I notice a lot of people from Asia, European, and non-north American call hard drives as hard disk instead of hard drive.
Does any one know why some people call hard drive as hard disk?
My best guest is in America, people are more macho/masculine, and hard drive sound more macho then hard disk which does not sound as masculine, so the marketing department at computer companies rather use the term hard drive.
Indeed, it makes sense, there are disk inside of it. But, I wonder why it is not spelled disc like how people refer to CDs as Compact Disc instead of disk.
The term hard disk also can sound perverted if you replace the S with a C in disk or the person saying the praise has bad pronunciation which sounds like hard di*k. North Americans also don't like perverted sounding words in their flyers and ads since Americans can be very conservative when it comes to words, and want their ads to be child friendly as possible.

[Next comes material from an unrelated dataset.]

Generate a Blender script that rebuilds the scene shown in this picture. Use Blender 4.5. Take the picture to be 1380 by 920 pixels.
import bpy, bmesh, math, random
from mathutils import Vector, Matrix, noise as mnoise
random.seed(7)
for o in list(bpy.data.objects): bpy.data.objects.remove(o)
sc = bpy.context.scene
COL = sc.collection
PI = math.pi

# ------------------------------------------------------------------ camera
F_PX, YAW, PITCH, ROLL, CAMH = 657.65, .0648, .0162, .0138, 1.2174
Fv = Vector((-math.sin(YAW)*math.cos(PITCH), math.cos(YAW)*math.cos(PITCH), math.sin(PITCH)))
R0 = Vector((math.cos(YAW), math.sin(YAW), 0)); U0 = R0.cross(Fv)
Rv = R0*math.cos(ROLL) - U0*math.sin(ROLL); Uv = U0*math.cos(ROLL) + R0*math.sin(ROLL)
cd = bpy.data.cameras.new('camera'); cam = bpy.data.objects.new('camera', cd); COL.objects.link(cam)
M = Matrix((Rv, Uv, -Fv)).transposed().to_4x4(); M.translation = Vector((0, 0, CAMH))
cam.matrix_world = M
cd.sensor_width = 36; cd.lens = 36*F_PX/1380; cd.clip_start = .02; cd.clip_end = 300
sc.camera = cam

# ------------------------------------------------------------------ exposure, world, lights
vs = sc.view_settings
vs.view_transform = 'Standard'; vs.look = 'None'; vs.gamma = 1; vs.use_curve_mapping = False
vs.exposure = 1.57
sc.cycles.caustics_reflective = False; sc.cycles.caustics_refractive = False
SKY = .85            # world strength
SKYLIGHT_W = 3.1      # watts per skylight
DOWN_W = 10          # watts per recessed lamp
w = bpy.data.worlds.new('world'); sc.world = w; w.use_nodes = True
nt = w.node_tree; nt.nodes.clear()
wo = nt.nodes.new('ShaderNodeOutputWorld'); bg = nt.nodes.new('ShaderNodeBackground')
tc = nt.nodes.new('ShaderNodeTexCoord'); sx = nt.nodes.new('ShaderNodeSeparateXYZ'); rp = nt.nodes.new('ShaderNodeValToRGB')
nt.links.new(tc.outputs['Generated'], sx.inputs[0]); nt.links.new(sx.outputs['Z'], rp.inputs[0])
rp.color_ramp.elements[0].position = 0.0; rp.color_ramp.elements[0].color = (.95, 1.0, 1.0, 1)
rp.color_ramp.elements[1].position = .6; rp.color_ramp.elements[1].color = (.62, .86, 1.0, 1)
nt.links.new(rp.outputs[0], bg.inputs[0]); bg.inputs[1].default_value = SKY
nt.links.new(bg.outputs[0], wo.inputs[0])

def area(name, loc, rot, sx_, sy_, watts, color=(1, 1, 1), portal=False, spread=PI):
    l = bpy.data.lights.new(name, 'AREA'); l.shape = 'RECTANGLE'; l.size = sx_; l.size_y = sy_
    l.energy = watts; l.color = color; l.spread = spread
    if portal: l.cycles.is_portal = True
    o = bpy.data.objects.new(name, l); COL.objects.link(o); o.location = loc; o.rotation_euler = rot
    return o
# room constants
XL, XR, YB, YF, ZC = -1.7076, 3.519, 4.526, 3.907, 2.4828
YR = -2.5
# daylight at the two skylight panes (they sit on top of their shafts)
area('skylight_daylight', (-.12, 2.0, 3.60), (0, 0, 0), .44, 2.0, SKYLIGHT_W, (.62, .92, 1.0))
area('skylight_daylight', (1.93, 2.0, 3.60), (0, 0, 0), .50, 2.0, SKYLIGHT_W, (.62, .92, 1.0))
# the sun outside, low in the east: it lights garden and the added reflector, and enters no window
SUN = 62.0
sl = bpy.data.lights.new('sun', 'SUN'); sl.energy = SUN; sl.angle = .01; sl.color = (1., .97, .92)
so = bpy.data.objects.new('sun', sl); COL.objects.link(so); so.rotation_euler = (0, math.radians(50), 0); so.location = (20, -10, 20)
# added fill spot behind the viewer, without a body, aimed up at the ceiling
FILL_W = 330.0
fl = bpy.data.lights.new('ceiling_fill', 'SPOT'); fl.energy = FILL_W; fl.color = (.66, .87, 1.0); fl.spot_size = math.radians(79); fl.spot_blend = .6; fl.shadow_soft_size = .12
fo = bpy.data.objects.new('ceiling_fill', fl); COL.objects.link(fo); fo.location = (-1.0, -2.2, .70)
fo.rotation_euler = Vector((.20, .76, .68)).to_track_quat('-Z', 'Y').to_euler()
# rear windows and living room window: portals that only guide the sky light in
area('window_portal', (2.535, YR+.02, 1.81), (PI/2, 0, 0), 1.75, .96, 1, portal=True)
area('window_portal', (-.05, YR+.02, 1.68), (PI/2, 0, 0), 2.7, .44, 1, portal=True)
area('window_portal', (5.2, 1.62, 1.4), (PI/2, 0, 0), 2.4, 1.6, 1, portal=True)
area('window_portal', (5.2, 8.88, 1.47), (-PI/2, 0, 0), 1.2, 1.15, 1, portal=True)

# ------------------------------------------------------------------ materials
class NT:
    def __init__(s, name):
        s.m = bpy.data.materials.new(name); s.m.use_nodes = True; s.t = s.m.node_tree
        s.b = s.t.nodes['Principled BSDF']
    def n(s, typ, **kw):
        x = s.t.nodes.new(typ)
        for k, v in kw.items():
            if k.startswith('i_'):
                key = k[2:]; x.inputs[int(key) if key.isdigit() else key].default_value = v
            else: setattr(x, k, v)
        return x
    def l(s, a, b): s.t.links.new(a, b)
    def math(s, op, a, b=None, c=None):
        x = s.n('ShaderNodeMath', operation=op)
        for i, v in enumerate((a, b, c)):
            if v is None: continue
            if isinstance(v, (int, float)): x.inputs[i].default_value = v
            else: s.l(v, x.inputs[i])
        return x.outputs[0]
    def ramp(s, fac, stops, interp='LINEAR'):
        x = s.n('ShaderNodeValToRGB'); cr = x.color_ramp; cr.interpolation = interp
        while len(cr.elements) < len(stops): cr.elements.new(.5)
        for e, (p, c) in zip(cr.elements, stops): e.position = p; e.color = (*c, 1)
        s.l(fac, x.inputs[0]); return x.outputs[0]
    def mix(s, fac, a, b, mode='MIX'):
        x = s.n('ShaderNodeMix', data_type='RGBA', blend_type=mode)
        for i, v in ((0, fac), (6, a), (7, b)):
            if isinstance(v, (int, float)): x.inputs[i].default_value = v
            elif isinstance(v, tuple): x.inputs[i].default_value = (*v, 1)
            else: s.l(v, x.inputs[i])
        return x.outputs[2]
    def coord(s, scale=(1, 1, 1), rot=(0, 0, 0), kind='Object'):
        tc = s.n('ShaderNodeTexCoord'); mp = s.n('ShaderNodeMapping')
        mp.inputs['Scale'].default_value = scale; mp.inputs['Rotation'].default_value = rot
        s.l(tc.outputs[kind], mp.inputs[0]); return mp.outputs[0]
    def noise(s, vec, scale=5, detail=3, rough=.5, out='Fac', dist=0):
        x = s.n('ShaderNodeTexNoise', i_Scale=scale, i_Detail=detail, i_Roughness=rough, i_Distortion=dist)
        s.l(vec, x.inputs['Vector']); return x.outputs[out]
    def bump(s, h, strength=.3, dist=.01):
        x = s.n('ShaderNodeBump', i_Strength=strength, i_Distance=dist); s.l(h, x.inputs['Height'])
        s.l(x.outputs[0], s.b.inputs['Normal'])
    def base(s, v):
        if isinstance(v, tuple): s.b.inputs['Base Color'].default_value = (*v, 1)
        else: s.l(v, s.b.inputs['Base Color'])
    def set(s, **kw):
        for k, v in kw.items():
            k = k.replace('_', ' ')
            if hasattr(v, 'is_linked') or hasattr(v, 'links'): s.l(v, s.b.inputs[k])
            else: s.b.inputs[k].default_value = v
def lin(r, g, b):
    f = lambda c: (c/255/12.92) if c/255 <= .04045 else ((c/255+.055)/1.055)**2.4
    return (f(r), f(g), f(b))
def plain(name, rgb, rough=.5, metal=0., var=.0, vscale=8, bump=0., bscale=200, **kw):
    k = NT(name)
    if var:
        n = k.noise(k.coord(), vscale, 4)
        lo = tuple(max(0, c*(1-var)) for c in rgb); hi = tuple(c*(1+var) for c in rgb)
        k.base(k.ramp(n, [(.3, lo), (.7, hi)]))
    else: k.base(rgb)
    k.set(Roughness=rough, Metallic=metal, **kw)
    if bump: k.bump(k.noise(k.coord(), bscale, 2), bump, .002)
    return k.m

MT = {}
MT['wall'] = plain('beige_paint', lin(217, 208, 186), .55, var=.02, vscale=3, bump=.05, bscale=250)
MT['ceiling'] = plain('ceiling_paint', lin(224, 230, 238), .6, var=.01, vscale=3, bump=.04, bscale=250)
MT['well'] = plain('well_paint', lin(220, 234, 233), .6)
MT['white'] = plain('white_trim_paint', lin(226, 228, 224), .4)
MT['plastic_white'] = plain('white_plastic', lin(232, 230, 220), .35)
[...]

Well if you want the full term, it's 'hard disk drive'. 😛
The obvious reason for this is that a hard drive is mechanical. Inside of the casing, there is a spinning disk. It's read by heads - one for reading, one for writing. 🙂
They're technically called "Hard Disk Drives" that's why you see it abbreviated as HDD. It's a mouthful to say though, so some people went with hard drive and others with hard disk.
I just usually call it C:\ drive as well or just drives in "My Computer"/Computer in Windows Explorer when talking to Windows users which don't know much about computers.